Up Close with the White Buffalo
SoCal Troubadour Returns to S.B. for His Biggest Show Yet
It was somewhere around 2008 when I first started hearing Jake Smith’s name. The towering, long-tressed singer, better known as The White Buffalo, had made his S.B. debut onstage at SOhO Restaurant & Music Club, and folks couldn’t stop talking about it. The show was the first of many (many, many) Santa Barbara tour stops to come, but that night he planted the seed — and won over more than a few new fans in the process.
In the four years since that fateful evening, Smith has gifted us with two EPs and two full-lengths, the most recent of which, Once Upon a Time in the West, hit shelves earlier this year. He’s also cultivated a still-growing herd of followers, most of whom share a similar story and will tell you the same: See The White Buffalo live and you’ll never look back. Onstage and on record, Smith crafts songs that vacillate between the heartbreaking and the poetic. Some are fast-paced, countrified boot-stompers; others are tracks that meander, made up of acoustic guitars that build and retreat alongside their author’s rich and powerful voice. In either mode, though, Smith commands your attention with his mix of authoritative, gruff, and thought-provoking wordplay, calling to mind storytelling greats like Tom Waits.
“With songwriting, things can take such different turns, and it seems like so many people take the easy choice,” he recently told China Shop Mag. “There are only so many rhyming words that you can use, and it seems like a lot of songs that you hear on pop radio or country radio, a lot of it is very predictable; I know what they are going to say before they say it. … [I]t’s sort of stock stuff, and I try to never really have that. I try to write something that is original.”
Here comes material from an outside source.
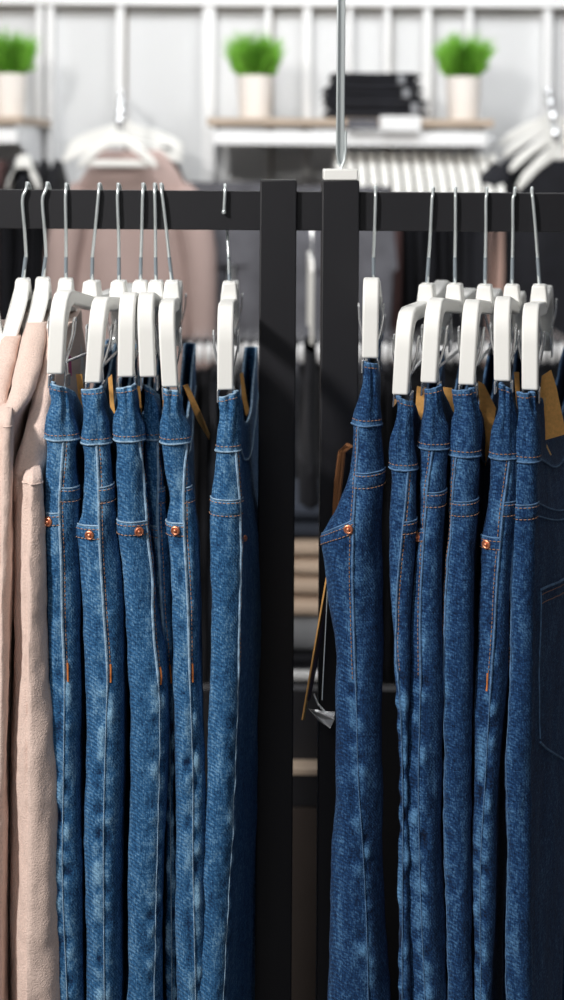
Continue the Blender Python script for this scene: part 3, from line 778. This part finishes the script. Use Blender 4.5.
def plant(px, label, seed, wpx=36):
    rnd = random.Random(seed); Y = 4.5; q = P(px, 118, Y); q.z = shz
    r = empty('potted_plant', (q.x, Y, shz), label, 'potted plant', 'potted plants on the wall shelves')
    R1 = wpx/2/F*Y; H = .148
    mb = MB(); mb.lathe([(R1*.80, 0.0005), (R1*.84, .01), (R1*.95, H*.6), (R1, H), (R1*.93, H), (R1*.90, H-.015)], (q.x, Y, shz), 28); mb.build('pot', 'pot', r)
    mb = MB(); mb.lathe([(.001, H-.02), (R1*.90, H-.02), (R1*.9, H-.014), (.001, H-.008)], (q.x, Y, shz), 20); mb.build('soil', 'soil', r)
    mb = MB()
    for i in range(1300):
        a = rnd.uniform(0, 2*math.pi); rr = R1*.8*rnd.random(); base = Vector((q.x+rr*math.cos(a), Y+rr*math.sin(a), shz+H-.02))
        ln = rnd.uniform(.08, .185)*(1.12-.45*rr/R1); out = rnd.uniform(.02, .55); a2 = a+rnd.uniform(-.7, .7)
        d = Vector((math.cos(a2)*out, math.sin(a2)*out, 1)).normalized()
        side = d.cross(Vector((math.cos(a2+1.3), math.sin(a2+1.3), .3))).normalized()*rnd.uniform(.003, .0055)
        p1 = base+d*ln*.5; p2 = base+d*ln+Vector((math.cos(a2), math.sin(a2), -.5))*ln*.22*out
        i0 = [mb.pt(x) for x in (base-side*.5, base+side*.5, p1+side, p2, p1-side)]
        mb.f.append(tuple(i0))
    for i in range(900):
        a = rnd.uniform(0, 2*math.pi); el = math.asin(rnd.uniform(-.15, 1)); q_ = rnd.uniform(.5, 1)
        base = Vector((q.x+R1*1.15*q_*math.cos(a)*math.cos(el), Y+R1*1.15*q_*math.sin(a)*math.cos(el), shz+H+.015+.085*q_*math.sin(el)))
        d = Vector((math.cos(a)*.6, math.sin(a)*.6, rnd.uniform(.4, 1.4))).normalized(); ln = rnd.uniform(.02, .045)
        side = d.cross(Vector((math.cos(a+1.3), math.sin(a+1.3), .3))).normalized()*rnd.uniform(.003, .006)
        i0 = [mb.pt(x) for x in (base, base+d*ln*.5+side, base+d*ln, base+d*ln*.5-side)]
        mb.f.append(tuple(i0))
    mb.build('foliage', 'leaf', r, smooth=False)
plant(8, 'green bushy plant in a white pot, cropped by the left edge', 1)
plant(254.5, 'green bushy plant in a white pot, in the middle, left of the black folded jeans', 2)
plant(463, 'green bushy plant in a white pot, on the right end of the long shelf', 3)

# folded black jeans on the shelf
def folded(name, label, cat, xa, xb, ya, yb, Y, dep, mat, group=None, seed=0, tagm=None, layers=2):
    """folded garment: stacked rounded layers joined at a fold"""
    a = P(xa, yb, Y); b2 = P(xb, ya, Y)
    r = empty(name, ((a.x+b2.x)/2, Y+dep/2, a.z), label, cat, group)
    h = (b2.z-a.z)/layers
    mb = MB()
    for l in range(layers):
        rings = []
        z0 = a.z+h*l
        for i in range(15):
            t = i/14; x = a.x+(b2.x-a.x)*t; e = min(1, min(t, 1-t)*9+.45)
            ring = []
            for j in range(20):
                th = 2*math.pi*j/20
                cy, cz = math.cos(th), math.sin(th)
                y = Y+dep/2+(abs(cy)**.35)*(1 if cy > 0 else -1)*dep/2
                z = z0+h/2+(abs(cz)**.6)*(1 if cz > 0 else -1)*h/2*.97*e
                n = noise.noise(Vector((x*14+seed, y*14, l+z*20)))*.004
                ring.append(Vector((x, y+n, max(a.z, z+n*.4))))
            rings.append(ring)
        mb.loft(rings, True, True, True)
    mb.build('cloth_layers', mat, r, ang=60)
    if tagm:
        mb = MB(); xx = a.x+(b2.x-a.x)*tagm[0]; mb.box(xx-.012, xx+.012, Y-.008, Y-.004, a.z+h*.35, a.z+h*1.6)  # small pale patch on the folded front
        mb.build('size_label', 'grey_cloth', r, bevel=.001)
    return r
GF = 'black folded jeans stacked on the long shelf'
zz = [(99.5, 117.5, 325, 429), (86, 100, 324, 424), (72, 86.5, 331, 421)]
for i, (ya, yb, xa, xb) in enumerate(zz):
    folded('folded_jeans', ['black folded jeans at the bottom of the stack on the long shelf', 'black folded jeans in the middle of the stack on the long shelf', 'black folded jeans on top of the stack on the long shelf'][i],
           'jeans', xa, xb, ya, yb, 4.36, .26, 'black_cloth', GF, i*5, (.86 - .04*i,))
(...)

But his talent runs deeper than simply avoiding the obvious. Smith’s songs are character-driven affairs that speak to the downtrodden and working class. In concert, he’s downright riveting, even as he evokes the feel of a whiskey-soaked troubadour from a forgotten time. And this Memorial Day weekend when he hits the stage at the Lobero Theatre for his biggest S.B. concert to date, you can expect the room to shake with the power of it all.